Home Levant Politics over pragmatism

Politics over pragmatism

by Peter Grimsditch

If the International Monetary Fund (IMF) were putting up candidates in this month’s municipal elections in Turkey, the best advice would be for them to withdraw before being trounced. On one side, the ruling Justice and Development Party, or AKP, is spending lavishly on certain local authorities while holding off on raising tax revenues. Those killjoys from the IMF have been campaigning for months for Prime Minister Recep Tayyip Erdogan to do exactly the opposite. If Turkey wants a new standby loan to see it through the tough times of 2009, say the men with built-in calculators, it needs to be less profligate.

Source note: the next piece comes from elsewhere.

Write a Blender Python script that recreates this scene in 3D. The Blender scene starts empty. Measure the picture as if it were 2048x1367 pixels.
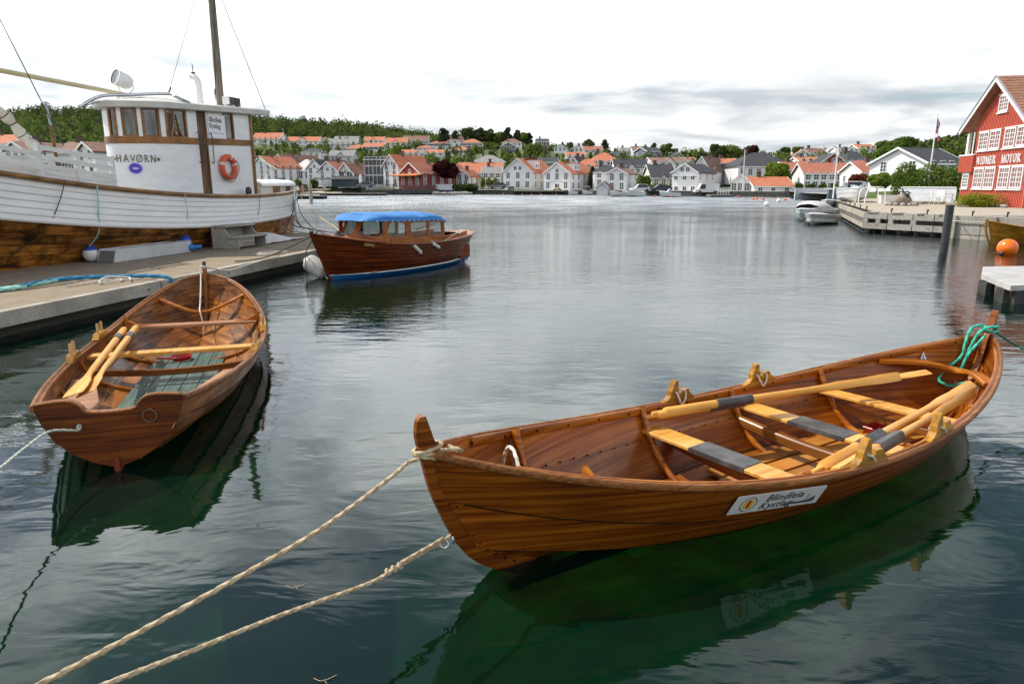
import bpy, math, random
from mathutils import Vector, Matrix, Quaternion, noise as mnoise
R = random.Random(11)
S = bpy.context.scene
COL = S.collection
V = Vector
pi = math.pi
# ------------------------------------------------------------------ camera
CAM_H, FPX, PITCH = 2.2, 1365.3, math.radians(12.97)
cd = bpy.data.cameras.new('camera'); cam = bpy.data.objects.new('camera', cd); COL.objects.link(cam)
cd.sensor_width = 36; cd.lens = 24; cd.clip_start = .05; cd.clip_end = 4000
cam.location = (0, 0, CAM_H); cam.rotation_euler = (pi/2-PITCH, 0, 0)
S.camera = cam
# ------------------------------------------------------------------ light
SUN_EL, SUN_AZ = math.radians(50), math.radians(160)      # azimuth of the direction to the sun, counter-clockwise from +x
W = bpy.data.worlds.new('World'); S.world = W; W.use_nodes = True
def nd(nt, typ, **kw):
    n = nt.nodes.new(typ)
    for k, v in kw.items():
        if k.startswith('i_'):
            key = k[2:]
            n.inputs[int(key) if key.isdigit() else key.replace('_', ' ')].default_value = v
        else: setattr(n, k, v)
    return n
def ramp(nt, fac, stops):
    r = nt.nodes.new('ShaderNodeValToRGB'); e = r.color_ramp.elements
    while len(e) < len(stops): e.new(.5)
    for q, (p, c) in zip(e, stops):
        q.position = p; q.color = (c, c, c, 1) if not isinstance(c, tuple) else (*c[:3], 1)
    nt.links.new(fac, r.inputs[0]); return r.outputs[0]
def build_world():
    nt = W.node_tree; nt.nodes.clear(); L = nt.links.new
    sky = nd(nt, 'ShaderNodeTexSky', sky_type='NISHITA', sun_disc=False, sun_elevation=SUN_EL, sun_rotation=pi/2-SUN_AZ, dust_density=1.0)
    bg = nd(nt, 'ShaderNodeBackground', i_Strength=.12); L(sky.outputs[0], bg.inputs[0])
    tc = nd(nt, 'ShaderNodeTexCoord'); sp = nd(nt, 'ShaderNodeSeparateXYZ'); L(tc.outputs['Generated'], sp.inputs[0])
    zz = nd(nt, 'ShaderNodeMath', operation='MAXIMUM', i_1=0.0); L(sp.outputs[2], zz.inputs[0])
    zp = nd(nt, 'ShaderNodeMath', operation='ADD', i_1=.10); L(zz.outputs[0], zp.inputs[0])
    dx = nd(nt, 'ShaderNodeMath', operation='DIVIDE'); L(sp.outputs[0], dx.inputs[0]); L(zp.outputs[0], dx.inputs[1])
    dy = nd(nt, 'ShaderNodeMath', operation='DIVIDE'); L(sp.outputs[1], dy.inputs[0]); L(zp.outputs[0], dy.inputs[1])
    cb = nd(nt, 'ShaderNodeCombineXYZ'); L(dx.outputs[0], cb.inputs[0]); L(dy.outputs[0], cb.inputs[1])
    n1 = nd(nt, 'ShaderNodeTexNoise', i_Scale=.85, i_Detail=9.0, i_Roughness=.55, i_Distortion=.5); L(cb.outputs[0], n1.inputs['Vector'])
    mp = nd(nt, 'ShaderNodeMapping'); mp.inputs['Location'].default_value = (3.1, 7.7, 0); L(cb.outputs[0], mp.inputs[0])
    n2 = nd(nt, 'ShaderNodeTexNoise', i_Scale=.95, i_Detail=7.0, i_Roughness=.55, i_Distortion=.3); L(mp.outputs[0], n2.inputs['Vector'])
    zc = nd(nt, 'ShaderNodeMath', operation='MULTIPLY_ADD', i_1=-.50, i_2=.165); L(zz.outputs[0], zc.inputs[0])   # broken cloud: gaps close up towards the horizon
    nc = nd(nt, 'ShaderNodeMath', operation='ADD'); L(n1.outputs[0], nc.inputs[0]); L(zc.outputs[0], nc.inputs[1])
    cover = ramp(nt, nc.outputs[0], [(.36, .05), (.50, 1.0)])
    tone = ramp(nt, n2.outputs[0], [(.36, (.41, .445, .475)), (.72, (1.0, 1.0, .985))])
    cl = nd(nt, 'ShaderNodeBackground', i_Strength=1.0); L(tone, cl.inputs[0])
    # thin cloud glows more the nearer it is to the veiled sun
    dp = nd(nt, 'ShaderNodeVectorMath', operation='DOT_PRODUCT'); L(tc.outputs['Generated'], dp.inputs[0]); dp.inputs[1].default_value = (math.cos(SUN_EL)*math.cos(SUN_AZ), math.cos(SUN_EL)*math.sin(SUN_AZ), math.sin(SUN_EL))
    gx = nd(nt, 'ShaderNodeMath', operation='MAXIMUM', i_1=0.0); L(dp.outputs['Value'], gx.inputs[0])
    gp = nd(nt, 'ShaderNodeMath', operation='POWER', i_1=1.6); L(gx.outputs[0], gp.inputs[0])
    ga = nd(nt, 'ShaderNodeMath', operation='MULTIPLY_ADD', i_1=.8, i_2=1.45); L(gp.outputs[0], ga.inputs[0]); zr = nd(nt, 'ShaderNodeMapRange', interpolation_type='SMOOTHSTEP'); L(zz.outputs[0], zr.inputs[0])      # added ramp: upper sky made brighter so the water reflects it paler
    for k_, v_ in enumerate((.10, .33, 1.0, 2.3)): zr.inputs[k_+1].default_value = v_
    zb = zr
    gm = nd(nt, 'ShaderNodeMath', operation='MULTIPLY'); L(ga.outputs[0], gm.inputs[0]); L(zb.outputs[0], gm.inputs[1]); L(gm.outputs[0], cl.inputs[1])
    mx = nd(nt, 'ShaderNodeMixShader'); L(cover, mx.inputs[0]); L(bg.outputs[0], mx.inputs[1]); L(cl.outputs[0], mx.inputs[2])
    out = nd(nt, 'ShaderNodeOutputWorld'); L(mx.outputs[0], out.inputs[0])
build_world()
sl = bpy.data.lights.new('sun', 'SUN'); sl.energy = 5.0; sl.angle = math.radians(.6); sl.color = (1, .93, .82)
so = bpy.data.objects.new('sun', sl); COL.objects.link(so)
sd = V((math.cos(SUN_EL)*math.cos(SUN_AZ), math.cos(SUN_EL)*math.sin(SUN_AZ), math.sin(SUN_EL)))
so.rotation_euler = sd.to_track_quat('Z', 'Y').to_euler(); so.location = (0, 0, 60)
S.view_settings.view_transform = 'Standard'; S.view_settings.look = 'None'; S.view_settings.gamma = 1; S.view_settings.exposure = 0.0
S.cycles.max_bounces = 8; S.cycles.transparent_max_bounces = 16; S.cycles.caustics_reflective = False; S.cycles.caustics_refractive = False
try: S.cycles.use_denoising = True
except Exception: pass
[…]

A “deal” has been on the cards allegedly since last November and even in February Erdogan claimed the talks were progressing well despite a “last minute hitch” when the IMF was said to have injected some “unacceptable conditions.” A team from the Fund spent most of January in Turkey seeking to hammer out a deal before suspending the talks. Smart money (and certainly not the IMF’s) is going on a forecast that no agreement will be reached before the elections on March 29. A plummeting currency and rising unemployment are making life difficult for the Turks as it is, without the possibility of cutting public spending and improving tax collection.

The indication of economic performance afforded by early 2009 numbers make for grim reading. Officially the government’s policy is still to aim for four percent growth this year, a number it has been adhering to despite advice from the IMF and others that it was not only unattainable, but ruinous. In January, the budget deficit rose by 466 percent year-on-year to $1.65 billion, overall revenues limped up a mere 0.3 percent, tax revenues fell by 2.4 percent and spending shot up 15.3 percent. In face of the inevitable, some economists are now predicting that a two percent drop in GDP this year is far more likely than growth of any size.

Greasing democracy’s palm

While the IMF is talking of belt-tightening and even said to be suggesting a tax on pensions to help fund the social security system, AKP local authorities are distributing free food, washing up liquid and, reportedly, fridges and cookers, a tactic reminiscent of the Lebanese parliamentary elections of 2000.

In Ankara, the AKP-controlled metropolitan municipality awarded $64 million in local tenders in the first six weeks of 2009. The equivalent 2008 figure for the whole of January and February was $12 million. One tender this year for $26.6 million to buy washing up liquid, soap, detergent, beans, rice, jam, vegetable oil, pasta and cheese was won by Orpas Gida, with a note on the tender saying the products were to be delivered to locations specified by the head of the municipality’s social services department. In 2008 the exercise cost $1.4 million. The voters also know the temporary rules of the election game, with reports from throughout the country of the owners of illegally constructed buildings (of which there are many) using the campaign period to add another floor, reasoning that no local authority of sense would raise objections just ahead of polling day.

Meanwhile, more conventional ways of trying to stimulate the economy, which at any other time would have appeared sound suggestions, look increasingly hollow these days. New measures announced in February allow investors up to a 75 percent reduction in corporate tax for five years if they create at least 100 jobs and move textile plants to the eastern or south-eastern parts of the country before 2010. To help the car industry, the government is urging drivers to scrap their old vehicles to buy new ones. The central bank cut its benchmark interest rate by 1.5 percent to try to encourage business to borrow and grow. In practice, one of few expansion areas is the number of unemployed, with a rise of more than two percentage points in the last quarter of 2008 to 12.3 percent.

All of this depressing statistical news makes the more lurid politics of the mayoral race in Kecioren almost a welcome diversion. The AKP incumbent Turgut Altmok has pulled out of the election after photos were handed to the party leadership of him and a woman with whom it was claimed he was having an affair. The real problem appears to have been less his alleged dalliance than the fact that he refused to accept influence from the mayor of the neighboring Ankara Municipality about who should be on the AKP ticket.

March is going to be an interesting month.